現物出資財産等に関する事項の検査が免除される場合

① 現物出資および株式会社の成立後に譲り受ける財産(=現物出資財産等)について、定款に記載・記録された価額の総額が500万円以下である場合
→全ての現物出資財産等に関する検査が免除されます。

② 現物出資財産等のうち、市場価格のある有価証券について定款に記載・記録された価額の総額が、当該有価証券の市場価格以下である場合
→当該有価証券に関する検査が免除されます。

③ 現物出資財産等について、定款に記載・記録された価額が相当であることにつき、以下の者の証明を受けた場合
(a) 弁護士、弁護士法人、弁護士・外国法事務弁護士共同法人
(b) 公認会計士(外国公認会計士を含む)、監査法人
(c) 税理士、税理士法人
※現物出資財産等が不動産である場合は、上記の証明に加えて、不動産鑑定士の鑑定評価が必要です。
→当該証明を受けた現物出資財産等に関する検査が免除されます。

定款を変更する際の手続き

定款を変更する際には、株式会社では株主総会の特別決議、持分会社では総社員の同意が必要です。また、登記事項を変更した場合には、法務局に対して変更登記を申請しなければなりません。

株主総会の特別決議 or 総社員の同意

株式会社の定款変更は、株主総会の特別決議によって行います(会社法466条・309条2項11号)。

株主総会の特別決議は、行使可能議決権の過半数を有する株主が出席し、かつ出席株主の議決権の3分の2以上の賛成があった場合成立します。
ただし、定足数要件は行使可能議決権の3分の1以上の範囲で軽減または加重することができます。賛成数要件は加重することができます(賛成数要件の軽減は認められません)。

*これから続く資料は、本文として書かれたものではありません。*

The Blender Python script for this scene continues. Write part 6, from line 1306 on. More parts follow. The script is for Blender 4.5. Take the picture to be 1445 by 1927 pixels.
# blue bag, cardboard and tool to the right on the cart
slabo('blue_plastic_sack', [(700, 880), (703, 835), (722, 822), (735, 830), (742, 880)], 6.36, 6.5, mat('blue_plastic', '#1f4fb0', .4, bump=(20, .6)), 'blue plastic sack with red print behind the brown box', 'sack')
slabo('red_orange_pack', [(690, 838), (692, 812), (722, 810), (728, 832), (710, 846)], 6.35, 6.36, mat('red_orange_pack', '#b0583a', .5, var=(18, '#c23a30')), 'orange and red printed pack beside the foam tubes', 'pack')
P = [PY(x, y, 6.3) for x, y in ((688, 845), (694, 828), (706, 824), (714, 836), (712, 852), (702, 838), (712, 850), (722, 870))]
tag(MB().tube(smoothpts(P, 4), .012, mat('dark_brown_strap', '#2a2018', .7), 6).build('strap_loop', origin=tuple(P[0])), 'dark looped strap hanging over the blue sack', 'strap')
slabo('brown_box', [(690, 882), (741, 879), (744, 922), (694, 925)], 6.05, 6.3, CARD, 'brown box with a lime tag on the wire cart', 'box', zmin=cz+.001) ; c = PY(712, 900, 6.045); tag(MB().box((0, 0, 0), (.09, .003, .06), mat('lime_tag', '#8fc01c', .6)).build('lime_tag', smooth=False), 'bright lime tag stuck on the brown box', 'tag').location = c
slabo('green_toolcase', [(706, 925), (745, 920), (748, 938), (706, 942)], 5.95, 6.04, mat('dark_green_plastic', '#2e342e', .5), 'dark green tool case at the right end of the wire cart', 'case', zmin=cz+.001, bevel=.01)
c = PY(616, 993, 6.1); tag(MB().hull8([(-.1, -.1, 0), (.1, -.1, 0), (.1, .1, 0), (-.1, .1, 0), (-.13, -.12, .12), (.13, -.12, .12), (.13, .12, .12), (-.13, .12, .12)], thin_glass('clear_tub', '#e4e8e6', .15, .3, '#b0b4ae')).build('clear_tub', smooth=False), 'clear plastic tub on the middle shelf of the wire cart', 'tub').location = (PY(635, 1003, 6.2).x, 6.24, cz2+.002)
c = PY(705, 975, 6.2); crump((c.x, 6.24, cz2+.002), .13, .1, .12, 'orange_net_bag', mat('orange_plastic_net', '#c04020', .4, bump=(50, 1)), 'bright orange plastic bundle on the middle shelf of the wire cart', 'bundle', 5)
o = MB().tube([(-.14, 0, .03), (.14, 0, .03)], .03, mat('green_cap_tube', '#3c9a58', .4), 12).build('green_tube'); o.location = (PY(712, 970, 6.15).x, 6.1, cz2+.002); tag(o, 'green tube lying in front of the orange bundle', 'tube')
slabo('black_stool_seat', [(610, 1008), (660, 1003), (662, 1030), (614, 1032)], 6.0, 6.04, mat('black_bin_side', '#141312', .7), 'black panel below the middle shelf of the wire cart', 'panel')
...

持分会社の定款変更は、総社員の同意によって行います(会社法637条)。

【登記事項を変更した場合】法務局に対する変更登記の申請

会社の登記事項について定款を変更した場合は、本店所在地を管轄する法務局または地方法務局に対し、2週間以内に変更登記を申請しなければなりません(会社法915条1項)。

会社の登記事項は、その種類に応じて会社法911条~914条に定められています。